Album Relview: Lee Gallagher and the Hallelujah - L.A. Yesterday



Long hair, sunlit background and a title of L.A.YESTERDAY gives you a huge hint of what to expect before your eyes leave the cover of this album and pass the baton of discovery onto your ears. Further tips roll out with track names such as 'Highway 10', 'Lullaby for the Acid Queen' and 'California Divide' coupled with the added background information that Lee Gallagher headed west to fulfil his rock 'n' roll dream. He subsequently made San Francisco his home and ventured south to its west coast rival to record his second album, which of course lent part of the title. If at this point you are expecting a nod to a throwback era where sounds from the twin West Coast metropolises twisted the axis of rock 'n' roll on its head, a treat lies ahead. 

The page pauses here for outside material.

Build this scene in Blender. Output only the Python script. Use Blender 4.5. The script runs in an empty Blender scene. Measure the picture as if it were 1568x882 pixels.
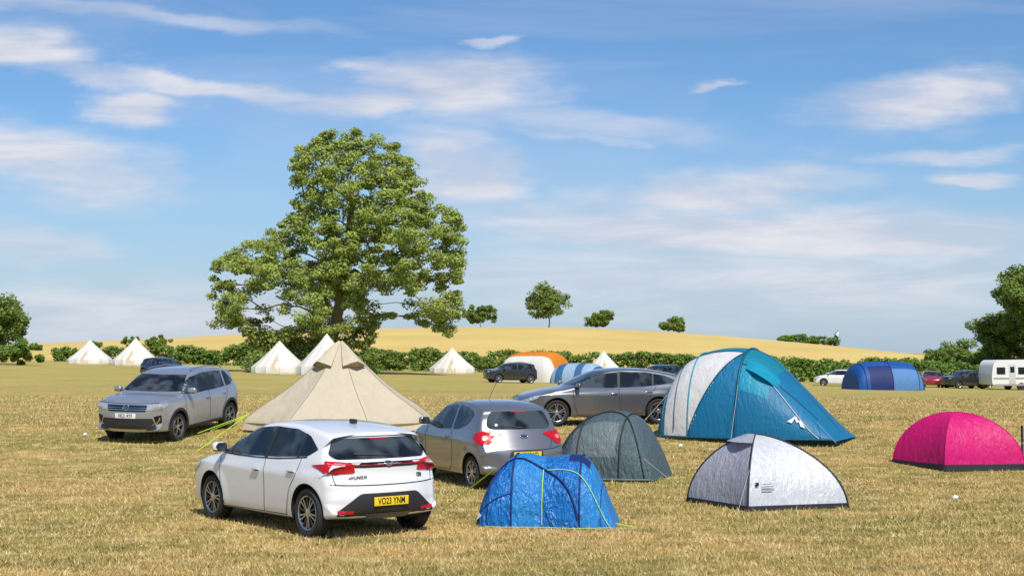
import bpy, bmesh, math, random
import numpy as np
from mathutils import Vector, Matrix
from mathutils.bvhtree import BVHTree
from mathutils.geometry import delaunay_2d_cdt
random.seed(7); rng=np.random.default_rng(7)
scene=bpy.context.scene
COL=scene.collection

# ------------------------------------------------------------------ helpers
def sstep(a,b,x):
    t=min(1,max(0,(x-a)/(b-a))); return t*t*(3-2*t)
def gz(x,y):
    z=.6*sstep(27,39,y)
    t=sstep(45,120,y)
    xx=max(-60,min(60,x))
    far=(.15-.02*xx)*(1-sstep(190,380,y))
    z=z*(1-t)+t*far
    z+=.02*math.sin(x*.35+1.3)*math.sin(y*.27)*sstep(10,30,y)
    return z
def link(o,parent=None):
    COL.objects.link(o)
    if parent is not None: o.parent=parent
    return o
def mesh_obj(name,verts,faces,mats,idx=None,smooth=True,parent=None,sharp=None):
    me=bpy.data.meshes.new(name)
    me.from_pydata([tuple(v) for v in verts],[],faces)
    for m in mats: me.materials.append(m)
    if idx is not None: me.polygons.foreach_set('material_index',idx)
    me.polygons.foreach_set('use_smooth',[smooth]*len(me.polygons))
    me.update()
    if sharp: me.set_sharp_from_angle(angle=math.radians(sharp))
    return link(bpy.data.objects.new(name,me),parent)
def empty(name,loc=(0,0,0)):
    e=bpy.data.objects.new(name,None); e.location=loc; e.empty_display_size=.2
    COL.objects.link(e); return e
def tube(name,pts,r,mat,parent=None,cyc=False):
    cu=bpy.data.curves.new(name,'CURVE'); cu.dimensions='3D'; cu.bevel_depth=r; cu.bevel_resolution=2
    sp=cu.splines.new('POLY'); sp.points.add(len(pts)-1)
    for i,p in enumerate(pts): sp.points[i].co=(p[0],p[1],p[2],1)
    sp.use_cyclic_u=cyc
    cu.materials.append(mat)
    return link(bpy.data.objects.new(name,cu),parent)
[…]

Lee Gallagher and his band known as the Hallelujah have used the template of this ten-track album to update a brand of rock trailed by pioneering artists of the late 60s and early to mid 70s. By fusing singer-songwriter sentiment with a rock style lounging between laid back road driven country and conventional hard edged guitar riffs, an evocative aura consumes the listener in rapturous portions. Gallagher uses every  angle of his archetypal rock pitched vocals to conform to the blueprint of updating the past thus narrowing a half century gap between iconic 1970 and reflective 2020. 

L.A. YESTERDAY rocks enough to keep guitar junkies happy while never losing sight that maturely constructed songs will lure in the wider Americana community who like the hardened state alongside a flexibility to mix sensitive balladry with strategic electric outbursts. Gallagher opens and closes proceedings in a sense of refined enterprise with 'Highway 10' and 'Rollin' Out' to keep things in check. Elsewhere the heat fires up most in the closing parts of 'Astral Plane Blues' and similarly in the following track 'California Divide'. 

If you risk attracting a throwback perception, the key is to keep the sound fresh. Lee Gallagher shrouds his music in a coat of cultivated sophistication to guide the listener on a parade of renewal rather than classic West Coast regurgitation. L.A.YESTERDAY has one foot loosely planted in the past and the other firmly planted in the present. 

This blog endorses Bandcamp especially for overseas folks to download music where the physical acquisition can become a costly and often impractical purchase. $7 plus a currency conversion and likely tax is a snip for such a fine album.